EDB – Developing Leaders to Enable the Future


14.       The challenges of today are no less exciting than those of yesteryear. And we have to tackle them with the same belief and determination to succeed, just like our pioneer EDB officers. Today's EDB officers play a key role to help steer Singapore's economy forward, capturing good opportunities in our new phase of development. You attract new investments, transform existing industries and businesses, and work with companies to build new partnerships with Singapore. You create exciting career opportunities at all levels in different industries, and offer Singaporeans multiple pathways to success.

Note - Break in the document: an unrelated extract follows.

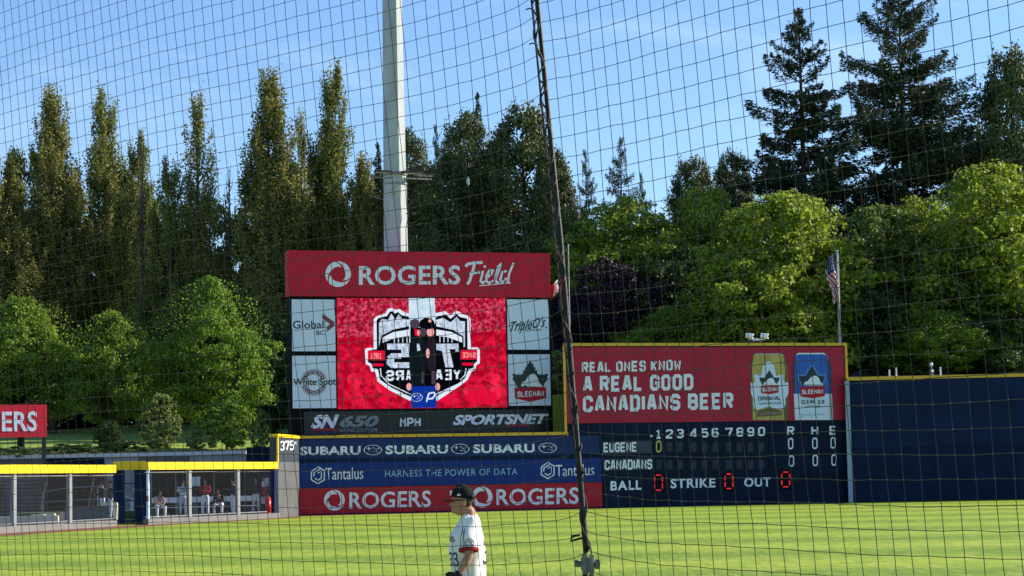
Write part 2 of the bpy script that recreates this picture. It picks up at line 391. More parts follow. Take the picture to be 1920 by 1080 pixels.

15.       As our founding Prime Minister, Mr Lee Kuan Yew said, and I quote, "To overcome the unexpected challenges in a fast-changing world, the gung-ho 'can-do' spirit that has animated the EDB from its earliest days must be kept alive."  To do so, EDB must continually identify and groom officers who can envision a vibrant and inclusive economic future and work hard to make it a reality, for the benefit of Singapore and Singaporeans. 


16.       To our new scholars, you are joining an organisation with a rich legacy. More than 500 EDB scholars have played a key role in Singapore's economic development, and improved the lives of Singaporeans. Many have gone on to other parts of the Public Service, including leadership roles in other agencies. I hope that you will seize the many development opportunities, equip yourself with the necessary skills and global outlook, and play your part to further Singapore's economic development.


17.       I wish our five EDB scholars all the best, and look forward to your contributions to help make Singapore's next 50 years even better. Thank you.